_Data extract_:
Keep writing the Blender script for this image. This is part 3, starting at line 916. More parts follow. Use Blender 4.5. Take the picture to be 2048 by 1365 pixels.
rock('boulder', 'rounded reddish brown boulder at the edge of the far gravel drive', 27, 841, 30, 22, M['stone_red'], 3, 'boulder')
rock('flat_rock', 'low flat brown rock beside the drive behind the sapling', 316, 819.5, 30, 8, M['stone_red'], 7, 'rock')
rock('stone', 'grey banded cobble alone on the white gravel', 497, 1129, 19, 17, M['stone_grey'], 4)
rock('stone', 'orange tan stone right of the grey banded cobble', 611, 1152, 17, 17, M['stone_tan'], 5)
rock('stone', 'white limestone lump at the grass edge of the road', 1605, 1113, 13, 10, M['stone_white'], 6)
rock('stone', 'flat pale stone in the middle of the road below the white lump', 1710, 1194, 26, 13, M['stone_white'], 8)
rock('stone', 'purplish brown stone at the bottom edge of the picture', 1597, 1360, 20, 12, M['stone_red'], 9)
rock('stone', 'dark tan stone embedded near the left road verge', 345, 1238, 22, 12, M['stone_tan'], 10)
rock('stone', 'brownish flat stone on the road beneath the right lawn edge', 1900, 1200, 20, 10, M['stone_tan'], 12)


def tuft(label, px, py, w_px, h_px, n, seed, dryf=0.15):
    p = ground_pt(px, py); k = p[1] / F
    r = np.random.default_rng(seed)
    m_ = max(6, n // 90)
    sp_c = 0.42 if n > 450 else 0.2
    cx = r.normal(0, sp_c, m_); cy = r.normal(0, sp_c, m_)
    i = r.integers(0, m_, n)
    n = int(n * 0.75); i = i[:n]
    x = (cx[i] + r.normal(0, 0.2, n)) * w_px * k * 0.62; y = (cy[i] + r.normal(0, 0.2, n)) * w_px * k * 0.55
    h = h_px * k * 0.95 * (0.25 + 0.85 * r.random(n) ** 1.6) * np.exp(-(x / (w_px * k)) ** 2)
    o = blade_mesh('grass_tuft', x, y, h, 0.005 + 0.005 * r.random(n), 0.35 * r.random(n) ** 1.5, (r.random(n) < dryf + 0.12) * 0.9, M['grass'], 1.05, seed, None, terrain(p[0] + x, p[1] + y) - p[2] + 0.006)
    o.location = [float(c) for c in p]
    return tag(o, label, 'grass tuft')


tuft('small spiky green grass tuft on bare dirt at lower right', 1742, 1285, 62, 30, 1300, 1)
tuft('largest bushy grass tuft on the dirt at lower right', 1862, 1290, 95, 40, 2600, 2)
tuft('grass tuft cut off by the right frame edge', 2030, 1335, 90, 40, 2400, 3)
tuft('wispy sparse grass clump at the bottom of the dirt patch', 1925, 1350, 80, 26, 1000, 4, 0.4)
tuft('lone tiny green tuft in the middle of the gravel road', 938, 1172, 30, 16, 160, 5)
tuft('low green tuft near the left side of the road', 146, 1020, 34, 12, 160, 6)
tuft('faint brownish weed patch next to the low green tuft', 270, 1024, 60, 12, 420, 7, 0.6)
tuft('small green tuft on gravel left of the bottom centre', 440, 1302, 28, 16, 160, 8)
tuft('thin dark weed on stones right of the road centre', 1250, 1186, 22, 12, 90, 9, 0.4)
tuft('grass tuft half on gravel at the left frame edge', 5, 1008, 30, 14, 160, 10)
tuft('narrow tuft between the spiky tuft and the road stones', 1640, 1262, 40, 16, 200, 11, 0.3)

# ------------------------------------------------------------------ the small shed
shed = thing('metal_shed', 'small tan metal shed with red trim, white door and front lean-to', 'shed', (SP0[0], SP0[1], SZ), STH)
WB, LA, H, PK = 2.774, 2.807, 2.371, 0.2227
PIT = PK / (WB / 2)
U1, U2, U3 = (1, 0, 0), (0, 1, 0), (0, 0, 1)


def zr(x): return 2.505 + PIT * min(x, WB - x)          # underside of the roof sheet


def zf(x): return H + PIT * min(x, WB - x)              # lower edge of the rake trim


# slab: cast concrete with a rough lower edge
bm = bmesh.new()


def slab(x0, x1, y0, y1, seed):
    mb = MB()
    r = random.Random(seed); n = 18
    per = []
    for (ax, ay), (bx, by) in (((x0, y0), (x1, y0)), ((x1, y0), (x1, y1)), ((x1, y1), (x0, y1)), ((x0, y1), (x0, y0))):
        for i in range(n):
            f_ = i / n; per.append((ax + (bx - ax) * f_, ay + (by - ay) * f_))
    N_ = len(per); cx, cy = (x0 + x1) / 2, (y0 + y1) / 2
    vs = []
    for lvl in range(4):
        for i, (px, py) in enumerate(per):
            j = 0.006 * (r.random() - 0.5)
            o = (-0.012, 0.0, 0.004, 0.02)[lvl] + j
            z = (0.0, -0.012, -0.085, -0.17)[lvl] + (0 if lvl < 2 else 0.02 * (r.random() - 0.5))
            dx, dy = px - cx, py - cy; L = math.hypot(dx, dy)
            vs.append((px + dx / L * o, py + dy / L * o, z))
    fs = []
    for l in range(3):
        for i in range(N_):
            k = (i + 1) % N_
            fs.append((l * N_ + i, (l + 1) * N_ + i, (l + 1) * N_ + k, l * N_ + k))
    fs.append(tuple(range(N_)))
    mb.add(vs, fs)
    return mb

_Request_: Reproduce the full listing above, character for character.

_Task result_:
Keep writing the Blender script for this image. This is part 3, starting at line 916. More parts follow. Use Blender 4.5. Take the picture to be 2048 by 1365 pixels.
rock('boulder', 'rounded reddish brown boulder at the edge of the far gravel drive', 27, 841, 30, 22, M['stone_red'], 3, 'boulder')
rock('flat_rock', 'low flat brown rock beside the drive behind the sapling', 316, 819.5, 30, 8, M['stone_red'], 7, 'rock')
rock('stone', 'grey banded cobble alone on the white gravel', 497, 1129, 19, 17, M['stone_grey'], 4)
rock('stone', 'orange tan stone right of the grey banded cobble', 611, 1152, 17, 17, M['stone_tan'], 5)
rock('stone', 'white limestone lump at the grass edge of the road', 1605, 1113, 13, 10, M['stone_white'], 6)
rock('stone', 'flat pale stone in the middle of the road below the white lump', 1710, 1194, 26, 13, M['stone_white'], 8)
rock('stone', 'purplish brown stone at the bottom edge of the picture', 1597, 1360, 20, 12, M['stone_red'], 9)
rock('stone', 'dark tan stone embedded near the left road verge', 345, 1238, 22, 12, M['stone_tan'], 10)
rock('stone', 'brownish flat stone on the road beneath the right lawn edge', 1900, 1200, 20, 10, M['stone_tan'], 12)


def tuft(label, px, py, w_px, h_px, n, seed, dryf=0.15):
    p = ground_pt(px, py); k = p[1] / F
    r = np.random.default_rng(seed)
    m_ = max(6, n // 90)
    sp_c = 0.42 if n > 450 else 0.2
    cx = r.normal(0, sp_c, m_); cy = r.normal(0, sp_c, m_)
    i = r.integers(0, m_, n)
    n = int(n * 0.75); i = i[:n]
    x = (cx[i] + r.normal(0, 0.2, n)) * w_px * k * 0.62; y = (cy[i] + r.normal(0, 0.2, n)) * w_px * k * 0.55
    h = h_px * k * 0.95 * (0.25 + 0.85 * r.random(n) ** 1.6) * np.exp(-(x / (w_px * k)) ** 2)
    o = blade_mesh('grass_tuft', x, y, h, 0.005 + 0.005 * r.random(n), 0.35 * r.random(n) ** 1.5, (r.random(n) < dryf + 0.12) * 0.9, M['grass'], 1.05, seed, None, terrain(p[0] + x, p[1] + y) - p[2] + 0.006)
    o.location = [float(c) for c in p]
    return tag(o, label, 'grass tuft')


tuft('small spiky green grass tuft on bare dirt at lower right', 1742, 1285, 62, 30, 1300, 1)
tuft('largest bushy grass tuft on the dirt at lower right', 1862, 1290, 95, 40, 2600, 2)
tuft('grass tuft cut off by the right frame edge', 2030, 1335, 90, 40, 2400, 3)
tuft('wispy sparse grass clump at the bottom of the dirt patch', 1925, 1350, 80, 26, 1000, 4, 0.4)
tuft('lone tiny green tuft in the middle of the gravel road', 938, 1172, 30, 16, 160, 5)
tuft('low green tuft near the left side of the road', 146, 1020, 34, 12, 160, 6)
tuft('faint brownish weed patch next to the low green tuft', 270, 1024, 60, 12, 420, 7, 0.6)
tuft('small green tuft on gravel left of the bottom centre', 440, 1302, 28, 16, 160, 8)
tuft('thin dark weed on stones right of the road centre', 1250, 1186, 22, 12, 90, 9, 0.4)
tuft('grass tuft half on gravel at the left frame edge', 5, 1008, 30, 14, 160, 10)
tuft('narrow tuft between the spiky tuft and the road stones', 1640, 1262, 40, 16, 200, 11, 0.3)

# ------------------------------------------------------------------ the small shed
shed = thing('metal_shed', 'small tan metal shed with red trim, white door and front lean-to', 'shed', (SP0[0], SP0[1], SZ), STH)
WB, LA, H, PK = 2.774, 2.807, 2.371, 0.2227
PIT = PK / (WB / 2)
U1, U2, U3 = (1, 0, 0), (0, 1, 0), (0, 0, 1)


def zr(x): return 2.505 + PIT * min(x, WB - x)          # underside of the roof sheet


def zf(x): return H + PIT * min(x, WB - x)              # lower edge of the rake trim


# slab: cast concrete with a rough lower edge
bm = bmesh.new()


def slab(x0, x1, y0, y1, seed):
    mb = MB()
    r = random.Random(seed); n = 18
    per = []
    for (ax, ay), (bx, by) in (((x0, y0), (x1, y0)), ((x1, y0), (x1, y1)), ((x1, y1), (x0, y1)), ((x0, y1), (x0, y0))):
        for i in range(n):
            f_ = i / n; per.append((ax + (bx - ax) * f_, ay + (by - ay) * f_))
    N_ = len(per); cx, cy = (x0 + x1) / 2, (y0 + y1) / 2
    vs = []
    for lvl in range(4):
        for i, (px, py) in enumerate(per):
            j = 0.006 * (r.random() - 0.5)
            o = (-0.012, 0.0, 0.004, 0.02)[lvl] + j
            z = (0.0, -0.012, -0.085, -0.17)[lvl] + (0 if lvl < 2 else 0.02 * (r.random() - 0.5))
            dx, dy = px - cx, py - cy; L = math.hypot(dx, dy)
            vs.append((px + dx / L * o, py + dy / L * o, z))
    fs = []
    for l in range(3):
        for i in range(N_):
            k = (i + 1) % N_
            fs.append((l * N_ + i, (l + 1) * N_ + i, (l + 1) * N_ + k, l * N_ + k))
    fs.append(tuple(range(N_)))
    mb.add(vs, fs)
    return mb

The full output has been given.